ضُرِبَتْ عَلَيْهِمُ الذِّلَّةُ اَيْنَ مَا ثُقِفُٓوا اِلَّا بِحَبْلٍ مِنَ اللّٰهِ وَحَبْلٍ مِنَ النَّاسِ وَبَٓاؤُ۫ بِغَضَبٍ مِنَ اللّٰهِ وَضُرِبَتْ عَلَيْهِمُ الْمَسْكَنَةُۜ ذٰلِكَ بِاَنَّهُمْ كَانُوا يَكْفُرُونَ بِاٰيَاتِ اللّٰهِ وَيَقْتُلُونَ الْاَنْبِيَٓاءَ بِغَيْرِ حَقٍّۜ ذٰلِكَ بِمَا عَصَوْا وَكَانُوا يَعْتَدُونَ۠
“Allah’tan bir ipe ve insanlardan bir ipe tutunmadıkça, nerede bulunurlarsa bulunsunlar, onlara alçaklık damgası vurulmuş; Allah’ın gazabına uğramışlar ve aşağılanmaya mahkûm olmuşlardır. Bu, onların Allah’ın âyetlerini inkâr etmeleri ve haksız yere peygamberleri öldürmeleri yüzündendir. Bu (cüretleri de) onların isyan etmiş ve haddi aşmış bulunmalarındandır.” (Âli İmran,3/112.)

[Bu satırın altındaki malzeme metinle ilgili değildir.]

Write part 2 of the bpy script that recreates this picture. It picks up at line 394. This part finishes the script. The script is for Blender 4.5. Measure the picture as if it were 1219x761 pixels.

Allah Müminlere, yahudilerin böyle bir cezaya çarptırılmalarının sebebi olarak “Allah’ın âyetlerini inkâr etmeleri, peygamberlere karşı hasmane duygular besleyip içlerinden bazılarını haksız yere öldürmeleri, isyankârlık yapmaları ve Allah’ın koyduğu sınırı aşmaları” zikredilmiştir. Kur’an-ı kerim yahudilerin bu kaderlerinin, dindarlık iddiasında bulunan her topluluğa genelleştirecek sebebini açıklıyor, isyan ve taşkınlık…
“İp” anlamına gelen habl kelimesi, burada mecazen “güvence” mânasında kullanılmıştır. Râzî’ye göre burada Allah’ın ipinden maksat cizyedir; Ehl-i kitap cizye denilen vergiyi ödemeyi kabul ettikleri takdirde İslâm devletinin kendilerine sağlayacağı can ve mal güvenliğinden yararlanırlar. İnsanların ipinden maksat ise devlet başkanının görüşüne bırakılmış konularda onlara sağlanan güvencedir; devlet başkanının ictihadına göre bu güvencenin sınırları genişleyebilir ve daralabilir. (Bkz. Kur'an Yolu Tefsiri, Cilt: 1 Sayfa: 653-654.)
"Yahudilerin dünyada yaşadıkları en ufak bir güvenlik bile kendileri tarafından kazanılmamıştır; aksine, başkalarının yardımları ve nezaketi nedeniyle güvenliğe sahip olmuşlardır. Onlar bunu, ya Allah adına müslüman devletlerden ya da başka nedenlerle gayri müslim devletlerden almaktadırlar. "Eğer bazı durumlarda biraz politik güç kazanmışlarsa bunu bile kendi çabalarıyla değil, başkaları sayesinde elde etmişlerdir. Bugün de yahudiler (siyonist israil) başta Amerika olmak üzere batıyı arkalarına aldıklarından bu kadar pervasız bir şekilde hareket edebiliyorlar.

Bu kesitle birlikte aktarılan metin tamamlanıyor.